Sweden didn't just pick the right technology - they picked the technology that removed the barriers to adoption.

Lower cost removed the biggest objection. Air-to-air systems cost less to buy and install, which meant fewer homeowners needed grants or subsidies to make the switch. The economics worked without heavy government intervention.

Simpler installation meant faster rollout. Air-to-air systems can often be installed in a day. They don't require modifying the home's existing heating distribution. This meant the existing workforce could install more systems per year, scaling capacity faster.

Heating and cooling appealed to a wider audience. Sweden has warm summers as well as cold winters. A system that does both felt like a genuine upgrade, not just a replacement for something that already worked.

The building stock helped too. Swedish homes tend to be well-insulated with open-plan layouts suited to air distribution. But the policy and technology choices mattered at least as much as the buildings.

Why the UK has a harder problem

The UK's housing stock is among the oldest and least insulated in Europe. Millions of homes were built with solid walls, have small rooms designed around radiators, and lose heat at a rate that makes heat pumps work harder and cost more to run.

This is why the UK defaulted to air-to-water: those systems connect to existing radiators. But it also means that many homes need insulation upgrades, radiator replacements, or both before a heat pump will perform well. That pushes the total project cost to £15,000-25,000 even with the £7,500 BUS grant - a figure that makes most homeowners hesitate.

There's also a perception problem. Many people believe heat pumps don't work in cold weather, or that they can't heat an older house properly. These concerns aren't entirely wrong - a poorly specified or undersized system in a badly insulated house will underperform. But a properly designed installation in a house that's had basic insulation improvements works well, and the number of successful UK installations demonstrates that.

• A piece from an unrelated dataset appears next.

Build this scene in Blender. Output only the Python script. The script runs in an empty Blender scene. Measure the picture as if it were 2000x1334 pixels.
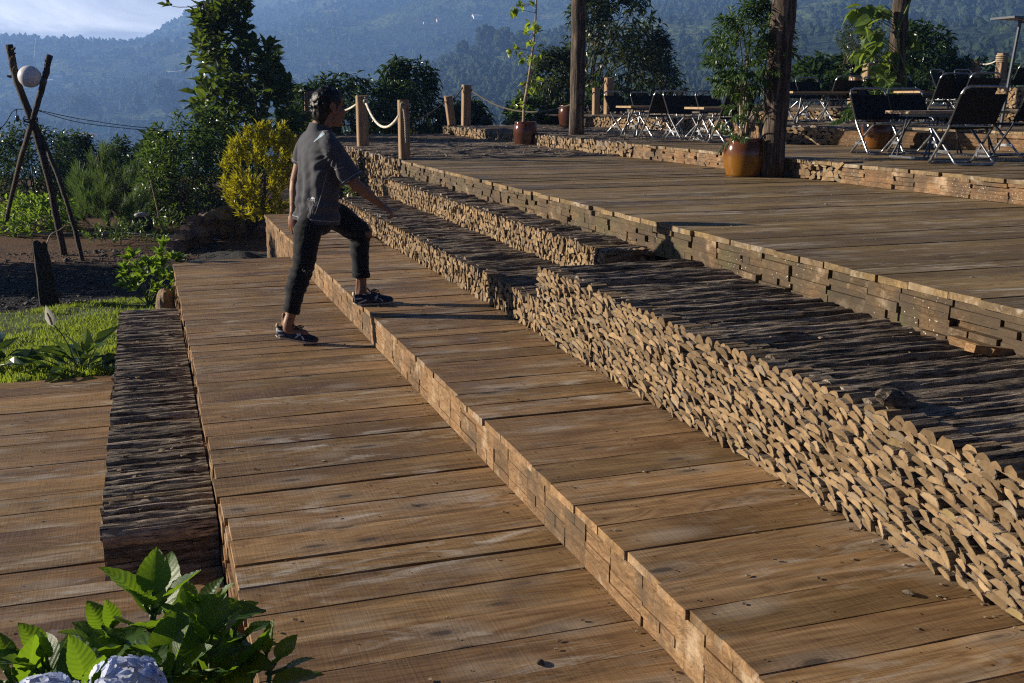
import bpy, math, random
import numpy as np
from mathutils import Vector, Matrix

R = math.radians
random.seed(11)
rng = np.random.default_rng(11)
sc = bpy.context.scene
COL = sc.collection

# ------------------------------------------------------------------ camera
CAM_H = 1.56
FPX = 2090.0
cam_d = bpy.data.cameras.new("camera")
cam = bpy.data.objects.new("camera", cam_d)
COL.objects.link(cam)
cam.location = (0, 0, CAM_H)
PITCH = math.atan2(477, FPX)
YAW = R(18.8)
cam.rotation_euler = (math.pi / 2 - PITCH, 0, -YAW)
cam_d.sensor_width = 36
cam_d.lens = 36 * FPX / 2000
cam_d.clip_start = 0.05
cam_d.clip_end = 20000
sc.camera = cam

# ------------------------------------------------------------------ sky and sun
SUN_EL = R(17.5)
SUN_AZ = Vector((-0.891, 0.454))            # horizontal direction towards the sun
sc.view_settings.view_transform = 'Standard'
sc.view_settings.look = 'None'
sc.view_settings.gamma = 1
sc.view_settings.exposure = 1.3
w = bpy.data.worlds.new("World")
sc.world = w
w.use_nodes = True
wt = w.node_tree
wt.nodes.clear()


def nd(t, typ, ins=None, **props):
    n = t.nodes.new(typ)
    for k, v in props.items():
        setattr(n, k, v)
    for k, v in (ins or {}).items():
        s = n.inputs[k]
        if isinstance(v, bpy.types.NodeSocket):
            t.links.new(v, s)
        else:
            s.default_value = v
    return n


def c4(c):
    return (c[0], c[1], c[2], 1.0)


class NT:
    """small shader-graph helper"""
    def __init__(s, t):
        s.t = t

    def n(s, typ, ins=None, **p):
        return nd(s.t, typ, ins, **p)

    def coord(s, out='Object'):
        return s.n('ShaderNodeTexCoord').outputs[out]

    def attr(s, name='rnd'):
        return s.n('ShaderNodeAttribute', attribute_name=name)

    def vm(s, op, a, b=None):
        n = s.n('ShaderNodeVectorMath', {0: a}, operation=op)
        if b is not None:
            if isinstance(b, bpy.types.NodeSocket):
                s.t.links.new(b, n.inputs[1])
            else:
                n.inputs[1].default_value = b
        return n.outputs[0]

    def scale(s, v, sc3):
        return s.vm('MULTIPLY', v, sc3)

    def noise(s, v, scale=5., detail=4., rough=.55, dist=0.):
        return s.n('ShaderNodeTexNoise', {'Vector': v, 'Scale': scale, 'Detail': detail, 'Roughness': rough, 'Distortion': dist}).outputs[0]

    def vor(s, v, scale=5., feature='F1', out=0):
        return s.n('ShaderNodeTexVoronoi', {'Vector': v, 'Scale': scale}, feature=feature).outputs[out]

    def m(s, op, a, b=0., c=0.5, clamp=False):
        return s.n('ShaderNodeMath', {0: a, 1: b, 2: c}, operation=op, use_clamp=clamp).outputs[0]

    def rng(s, v, a, b, c=0., d=1.):
        return s.n('ShaderNodeMapRange', {0: v, 1: a, 2: b, 3: c, 4: d}).outputs[0]

    def ramp(s, f, stops, interp='LINEAR'):
        n = s.n('ShaderNodeValToRGB', {0: f})
        r = n.color_ramp
        r.interpolation = interp
        while len(r.elements) < len(stops):
            r.elements.new(.5)
        for e, (p, c) in zip(r.elements, stops):
            e.position = p
            e.color = c4(c) if not isinstance(c, (int, float)) else (c, c, c, 1)
        return n.outputs[0]

    def mix(s, f, a, b, blend='MIX'):
        n = s.n('ShaderNodeMix', {0: f}, data_type='RGBA', blend_type=blend)
        for i, v in ((6, a), (7, b)):
            if isinstance(v, bpy.types.NodeSocket):
                s.t.links.new(v, n.inputs[i])
            else:
                n.inputs[i].default_value = c4(v)
        return n.outputs[2]

    def bump(s, h, strength=.4, dist=.01, normal=None):
        n = s.n('ShaderNodeBump', {'Height': h, 'Strength': strength, 'Distance': dist})
        if normal is not None:
            s.t.links.new(normal, n.inputs['Normal'])
        return n.outputs[0]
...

What the UK could do differently

The obvious lesson from Sweden is that the UK should broaden its technology approach rather than treating air-to-water as the default.

Air-to-air systems make sense for some UK homes. New builds with good insulation and open-plan living areas could use air-to-air systems at lower cost and with simpler installation. Flats and apartments, where connecting to a wet heating system is difficult, are another natural fit. The UK barely considers these applications.

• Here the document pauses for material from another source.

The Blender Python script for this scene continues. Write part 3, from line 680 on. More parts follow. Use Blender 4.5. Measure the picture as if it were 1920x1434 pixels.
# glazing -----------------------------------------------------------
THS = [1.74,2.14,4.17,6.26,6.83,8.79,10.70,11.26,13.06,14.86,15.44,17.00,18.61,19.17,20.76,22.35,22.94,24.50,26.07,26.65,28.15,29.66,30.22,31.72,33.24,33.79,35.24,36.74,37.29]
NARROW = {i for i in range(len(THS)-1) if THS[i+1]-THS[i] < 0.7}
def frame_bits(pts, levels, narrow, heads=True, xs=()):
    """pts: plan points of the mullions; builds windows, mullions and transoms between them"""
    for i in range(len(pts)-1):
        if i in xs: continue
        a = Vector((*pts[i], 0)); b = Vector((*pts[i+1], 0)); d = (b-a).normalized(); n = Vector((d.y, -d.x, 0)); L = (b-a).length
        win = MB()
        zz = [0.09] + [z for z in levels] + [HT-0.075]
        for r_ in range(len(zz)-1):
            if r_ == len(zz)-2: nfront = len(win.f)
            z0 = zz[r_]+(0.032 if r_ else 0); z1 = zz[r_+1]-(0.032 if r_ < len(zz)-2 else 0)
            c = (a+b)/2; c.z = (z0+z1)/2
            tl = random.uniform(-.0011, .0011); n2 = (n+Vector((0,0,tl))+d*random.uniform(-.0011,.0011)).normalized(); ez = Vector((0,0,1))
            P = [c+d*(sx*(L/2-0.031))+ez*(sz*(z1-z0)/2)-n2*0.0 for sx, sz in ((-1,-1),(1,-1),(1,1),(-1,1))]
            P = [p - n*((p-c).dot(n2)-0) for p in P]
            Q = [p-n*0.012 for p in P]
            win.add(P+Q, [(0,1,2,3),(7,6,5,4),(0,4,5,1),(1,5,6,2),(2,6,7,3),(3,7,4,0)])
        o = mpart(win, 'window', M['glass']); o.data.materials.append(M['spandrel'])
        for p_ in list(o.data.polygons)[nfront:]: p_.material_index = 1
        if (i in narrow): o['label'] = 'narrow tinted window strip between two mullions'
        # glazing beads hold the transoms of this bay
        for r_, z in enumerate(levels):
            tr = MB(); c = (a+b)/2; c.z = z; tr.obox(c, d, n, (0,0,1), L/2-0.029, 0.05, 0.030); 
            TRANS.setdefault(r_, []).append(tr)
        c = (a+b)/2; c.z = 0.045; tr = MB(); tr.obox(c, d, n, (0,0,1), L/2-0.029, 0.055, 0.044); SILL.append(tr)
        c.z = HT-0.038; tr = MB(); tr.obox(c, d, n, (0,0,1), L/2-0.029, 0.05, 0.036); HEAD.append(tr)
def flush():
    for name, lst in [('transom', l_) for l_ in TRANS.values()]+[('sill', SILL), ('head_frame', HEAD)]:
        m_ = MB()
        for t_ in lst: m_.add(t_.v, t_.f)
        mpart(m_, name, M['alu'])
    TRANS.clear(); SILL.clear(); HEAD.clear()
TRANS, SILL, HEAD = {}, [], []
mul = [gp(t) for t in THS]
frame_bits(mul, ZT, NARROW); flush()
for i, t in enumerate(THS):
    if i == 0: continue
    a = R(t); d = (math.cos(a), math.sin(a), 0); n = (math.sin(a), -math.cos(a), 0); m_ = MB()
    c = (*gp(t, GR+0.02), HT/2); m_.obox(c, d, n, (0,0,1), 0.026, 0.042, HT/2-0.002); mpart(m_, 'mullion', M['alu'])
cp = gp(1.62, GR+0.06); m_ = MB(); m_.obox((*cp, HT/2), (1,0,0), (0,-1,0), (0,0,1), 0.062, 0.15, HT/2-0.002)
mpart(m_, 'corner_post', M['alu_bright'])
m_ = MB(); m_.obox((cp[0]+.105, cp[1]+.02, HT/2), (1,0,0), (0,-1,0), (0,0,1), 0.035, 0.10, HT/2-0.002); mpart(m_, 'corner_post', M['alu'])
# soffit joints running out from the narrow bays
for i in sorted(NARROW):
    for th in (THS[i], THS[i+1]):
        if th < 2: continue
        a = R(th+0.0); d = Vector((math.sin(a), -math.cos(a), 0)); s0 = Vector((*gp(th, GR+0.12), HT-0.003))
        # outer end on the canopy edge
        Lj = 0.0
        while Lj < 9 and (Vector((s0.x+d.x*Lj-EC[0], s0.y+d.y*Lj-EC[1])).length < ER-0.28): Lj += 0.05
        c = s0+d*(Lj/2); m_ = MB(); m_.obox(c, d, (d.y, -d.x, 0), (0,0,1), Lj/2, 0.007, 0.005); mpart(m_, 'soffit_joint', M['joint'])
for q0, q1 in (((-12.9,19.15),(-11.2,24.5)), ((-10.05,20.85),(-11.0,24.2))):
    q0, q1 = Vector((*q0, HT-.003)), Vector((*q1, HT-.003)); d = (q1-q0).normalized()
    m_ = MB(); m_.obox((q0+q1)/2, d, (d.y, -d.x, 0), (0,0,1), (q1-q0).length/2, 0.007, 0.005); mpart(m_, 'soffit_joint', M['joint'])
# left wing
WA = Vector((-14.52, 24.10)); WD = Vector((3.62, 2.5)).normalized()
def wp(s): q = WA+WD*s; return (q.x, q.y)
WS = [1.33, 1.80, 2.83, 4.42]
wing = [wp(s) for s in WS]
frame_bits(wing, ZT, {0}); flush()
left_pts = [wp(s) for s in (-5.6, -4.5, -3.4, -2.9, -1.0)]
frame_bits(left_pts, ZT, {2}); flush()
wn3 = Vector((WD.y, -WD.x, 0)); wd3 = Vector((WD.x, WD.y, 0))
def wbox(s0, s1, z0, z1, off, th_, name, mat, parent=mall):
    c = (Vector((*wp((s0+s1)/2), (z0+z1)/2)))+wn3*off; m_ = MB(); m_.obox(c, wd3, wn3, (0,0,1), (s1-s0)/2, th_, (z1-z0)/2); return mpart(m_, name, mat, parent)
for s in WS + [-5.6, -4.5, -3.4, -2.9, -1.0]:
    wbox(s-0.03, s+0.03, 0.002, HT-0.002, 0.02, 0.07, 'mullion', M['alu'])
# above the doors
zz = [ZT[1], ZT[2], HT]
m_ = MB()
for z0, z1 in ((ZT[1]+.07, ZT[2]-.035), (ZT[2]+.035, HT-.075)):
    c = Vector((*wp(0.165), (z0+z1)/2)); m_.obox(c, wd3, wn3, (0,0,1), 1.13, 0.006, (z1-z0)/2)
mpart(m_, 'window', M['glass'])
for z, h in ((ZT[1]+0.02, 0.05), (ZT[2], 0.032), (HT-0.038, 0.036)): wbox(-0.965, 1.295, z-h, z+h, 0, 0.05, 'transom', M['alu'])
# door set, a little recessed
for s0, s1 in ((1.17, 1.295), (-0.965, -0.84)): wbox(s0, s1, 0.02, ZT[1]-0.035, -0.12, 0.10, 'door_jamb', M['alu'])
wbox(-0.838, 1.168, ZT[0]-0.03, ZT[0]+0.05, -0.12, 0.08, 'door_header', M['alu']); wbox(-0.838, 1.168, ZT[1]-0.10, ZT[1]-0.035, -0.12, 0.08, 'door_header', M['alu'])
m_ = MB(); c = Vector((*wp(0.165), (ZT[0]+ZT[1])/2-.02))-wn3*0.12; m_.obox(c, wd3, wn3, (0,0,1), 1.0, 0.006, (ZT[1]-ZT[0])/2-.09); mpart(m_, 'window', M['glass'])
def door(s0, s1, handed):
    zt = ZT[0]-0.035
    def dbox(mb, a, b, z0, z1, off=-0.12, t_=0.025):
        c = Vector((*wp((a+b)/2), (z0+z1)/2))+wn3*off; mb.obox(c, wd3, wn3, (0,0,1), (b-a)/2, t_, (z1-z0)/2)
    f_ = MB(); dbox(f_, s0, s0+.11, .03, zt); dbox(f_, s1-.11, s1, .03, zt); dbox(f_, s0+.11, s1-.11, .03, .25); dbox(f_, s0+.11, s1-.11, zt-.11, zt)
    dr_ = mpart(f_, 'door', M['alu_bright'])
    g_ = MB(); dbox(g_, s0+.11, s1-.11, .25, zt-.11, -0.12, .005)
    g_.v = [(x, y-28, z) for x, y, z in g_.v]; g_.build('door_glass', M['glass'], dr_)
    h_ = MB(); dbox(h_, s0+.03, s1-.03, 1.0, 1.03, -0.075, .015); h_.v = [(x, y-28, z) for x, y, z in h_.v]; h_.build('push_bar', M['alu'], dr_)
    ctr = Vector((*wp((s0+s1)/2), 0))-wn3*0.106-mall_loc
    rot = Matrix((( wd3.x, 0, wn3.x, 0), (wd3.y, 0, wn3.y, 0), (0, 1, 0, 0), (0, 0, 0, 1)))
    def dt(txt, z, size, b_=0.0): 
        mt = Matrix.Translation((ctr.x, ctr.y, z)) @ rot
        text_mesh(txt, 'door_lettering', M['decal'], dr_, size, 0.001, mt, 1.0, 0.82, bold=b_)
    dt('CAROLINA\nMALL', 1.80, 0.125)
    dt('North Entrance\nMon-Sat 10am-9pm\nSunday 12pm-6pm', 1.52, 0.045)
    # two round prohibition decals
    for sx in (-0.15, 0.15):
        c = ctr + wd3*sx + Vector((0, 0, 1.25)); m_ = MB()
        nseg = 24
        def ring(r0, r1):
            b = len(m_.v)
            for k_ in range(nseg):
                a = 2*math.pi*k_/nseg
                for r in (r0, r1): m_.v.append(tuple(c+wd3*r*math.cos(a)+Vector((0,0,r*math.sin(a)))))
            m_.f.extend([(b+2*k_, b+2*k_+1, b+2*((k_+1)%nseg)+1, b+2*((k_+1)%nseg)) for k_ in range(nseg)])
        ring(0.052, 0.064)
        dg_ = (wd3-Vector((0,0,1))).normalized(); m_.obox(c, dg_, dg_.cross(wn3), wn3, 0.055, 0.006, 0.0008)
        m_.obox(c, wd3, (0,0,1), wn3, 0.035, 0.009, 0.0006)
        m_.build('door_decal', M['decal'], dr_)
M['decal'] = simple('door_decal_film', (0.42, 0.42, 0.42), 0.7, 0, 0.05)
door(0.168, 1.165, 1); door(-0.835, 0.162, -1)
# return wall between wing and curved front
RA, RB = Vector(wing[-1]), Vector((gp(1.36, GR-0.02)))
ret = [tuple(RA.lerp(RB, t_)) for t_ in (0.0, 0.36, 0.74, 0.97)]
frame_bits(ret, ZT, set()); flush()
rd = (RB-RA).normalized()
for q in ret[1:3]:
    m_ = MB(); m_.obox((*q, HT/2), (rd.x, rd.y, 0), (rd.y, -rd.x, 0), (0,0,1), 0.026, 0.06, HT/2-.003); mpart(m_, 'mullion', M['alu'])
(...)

Incentive structures should reflect the cost differences. The BUS grant pays the same £7,500 regardless of system type. If air-to-air installations cost significantly less, the grant covers a larger proportion of the cost - making the decision easier for homeowners. Alternatively, varying the grant level to ensure similar out-of-pocket costs across technologies would give homeowners genuine choice.

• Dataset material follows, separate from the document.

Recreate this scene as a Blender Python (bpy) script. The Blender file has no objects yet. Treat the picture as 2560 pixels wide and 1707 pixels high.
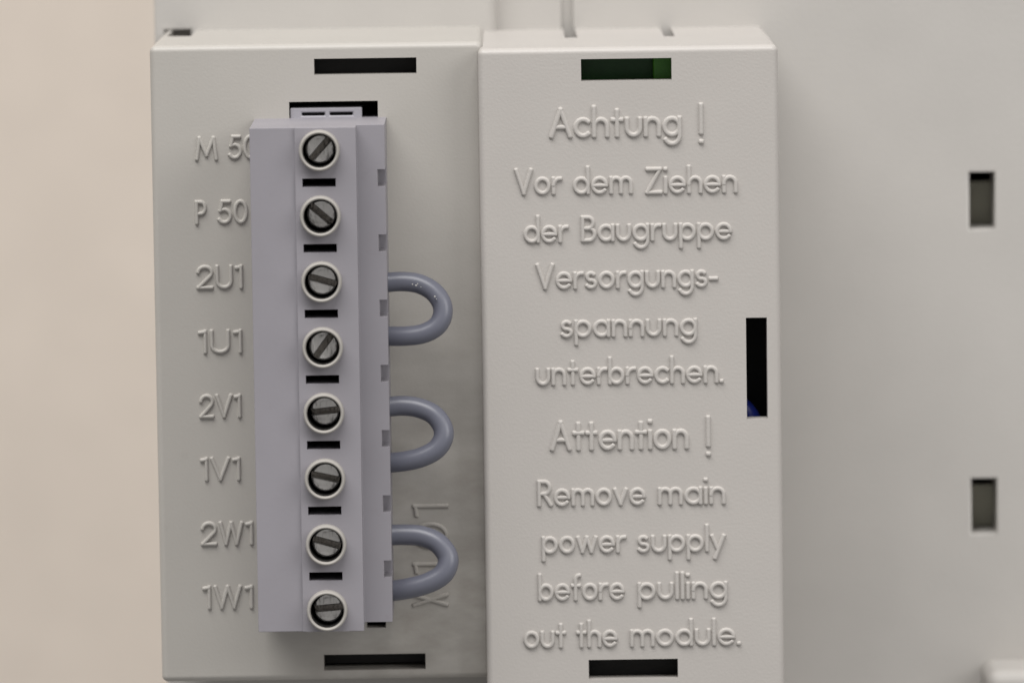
import bpy, bmesh, math, random
from mathutils import Vector, Matrix
random.seed(7)
S = 0.001                      # one millimetre in metres; everything below is in mm
scene = bpy.context.scene
COL = scene.collection

# ------------------------------------------------------------------ camera
W0, H0, F = 2560.0, 1707.0, 16200.0          # photograph size, focal length in its pixels
VX, VY, ROLL = -40.0, 1613.0, math.radians(0.83)
Yc = Vector((VX, VY, -F)).normalized()
Xc = Vector((math.cos(ROLL), math.sin(ROLL), 0)); Xc = (Xc - Yc*Xc.dot(Yc)).normalized()
Zc = Xc.cross(Yc).normalized()
R = Matrix((Xc, Yc, Zc))                      # camera -> world rotation
DIST = 509.0
look = R @ Vector((0, 0, -1))
CAM = look * (-DIST/look.y)
cam_d = bpy.data.cameras.new('camera'); cam = bpy.data.objects.new('camera', cam_d); COL.objects.link(cam)
cam.matrix_world = Matrix.Translation(CAM*S) @ R.to_4x4()
cam_d.sensor_width = 36; cam_d.lens = F/W0*36
cam_d.clip_start = 0.02; cam_d.clip_end = 20
cam_d.dof.use_dof = True
cam_d.dof.focus_distance = (CAM.length - 3.0)*S
cam_d.dof.aperture_fstop = 32
scene.camera = cam

def P(px, py, y=0.0):
    """world x, z in mm where the ray through photo pixel (px, py) meets the plane at depth y"""
    d = R @ Vector((px - W0/2, -(py - H0/2), -F))
    t = (y - CAM.y)/d.y
    p = CAM + d*t
    return p.x, p.z

# ------------------------------------------------------------------ light
scene.view_settings.view_transform = 'Standard'
scene.view_settings.look = 'None'
scene.view_settings.exposure = 0.10
world = bpy.data.worlds.new('World'); scene.world = world; world.use_nodes = True
bg = world.node_tree.nodes['Background']
bg.inputs[0].default_value = (1.0, 0.985, 0.968, 1); bg.inputs[1].default_value = 0.31
def area(name, loc, target, size, power, col, sy=None):
    l = bpy.data.lights.new(name, 'AREA'); l.energy = power; l.color = col
    l.shape = 'RECTANGLE' ; l.size = size*S; l.size_y = (sy or size)*S
    o = bpy.data.objects.new(name, l); COL.objects.link(o)
    o.location = Vector(loc)*S
    o.rotation_euler = (Vector(target)-Vector(loc)).to_track_quat('-Z', 'Y').to_euler()
    return o
area('ceiling_lamp', (-190, -400, 820), (0, 10, 0), 950, 11.0, (1.0, 0.985, 0.968), 480)
area('fill_light', (650, -520, 430), (0, 10, 0), 500, 2.9, (1.0, 0.985, 0.968))  # added fill from the right, stands for no known lamp

# ------------------------------------------------------------------ materials
def plastic(name, col, rough=0.5, grain=0.010, gscale=5200, var=0.05, dirt=0.0, spec=0.4):
    m = bpy.data.materials.new(name); m.use_nodes = True
    nt = m.node_tree; N = nt.nodes; L = nt.links; b = N['Principled BSDF']
    b.inputs['Roughness'].default_value = rough
    b.inputs['Specular IOR Level'].default_value = spec
    tc = N.new('ShaderNodeTexCoord')
    n1 = N.new('ShaderNodeTexNoise'); n1.inputs['Scale'].default_value = 130; n1.inputs['Detail'].default_value = 5
    L.new(tc.outputs['Object'], n1.inputs['Vector'])
    r1 = N.new('ShaderNodeMapRange'); r1.inputs[1].default_value = 0.3; r1.inputs[2].default_value = 0.7
    r1.inputs[3].default_value = 1-var; r1.inputs[4].default_value = 1+var
    L.new(n1.outputs['Fac'], r1.inputs[0])
    mul = N.new('ShaderNodeVectorMath'); mul.operation = 'SCALE'
    mul.inputs[0].default_value = col; L.new(r1.outputs[0], mul.inputs['Scale'])
    out = mul.outputs[0]
    if dirt > 0:
        n2 = N.new('ShaderNodeTexNoise'); n2.inputs['Scale'].default_value = 700; n2.inputs['Detail'].default_value = 6
        n2.inputs['Roughness'].default_value = 0.7
        L.new(tc.outputs['Object'], n2.inputs['Vector'])
        r2 = N.new('ShaderNodeMapRange'); r2.inputs[1].default_value = 0.60; r2.inputs[2].default_value = 0.78
        r2.inputs[3].default_value = 0; r2.inputs[4].default_value = dirt
        L.new(n2.outputs['Fac'], r2.inputs[0])
        mx = N.new('ShaderNodeMixRGB'); mx.inputs[2].default_value = (0.09, 0.075, 0.06, 1)
        L.new(r2.outputs[0], mx.inputs[0]); L.new(out, mx.inputs[1]); out = mx.outputs[0]
    L.new(out, b.inputs['Base Color'])
    g = N.new('ShaderNodeTexNoise'); g.inputs['Scale'].default_value = gscale; g.inputs['Detail'].default_value = 3
    L.new(tc.outputs['Object'], g.inputs['Vector'])
    bp = N.new('ShaderNodeBump'); bp.inputs['Strength'].default_value = 1.0; bp.inputs['Distance'].default_value = grain*S
    L.new(g.outputs['Fac'], bp.inputs['Height']); L.new(bp.outputs[0], b.inputs['Normal'])
    return m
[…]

Insulation and heat pumps should be treated as a single project. In the UK, insulation grants and heat pump grants are separate programmes with separate applications. In practice, many homes need both. Combining them into a single home energy upgrade programme - with a single application and a coordinated installation schedule - would reduce friction and improve outcomes.

Public education needs to get specific. Telling people heat pumps are "the future" doesn't address their actual concerns. Showing them data on running costs in homes similar to theirs, or connecting them with neighbours who've made the switch, does.

Sweden's success shows that mass heat pump adoption is possible. But it happened because the technology, cost, and policy aligned to make it easy for homeowners to say yes. The UK needs to find its own version of that alignment - and being flexible about technology rather than committed to a single approach is a good place to start.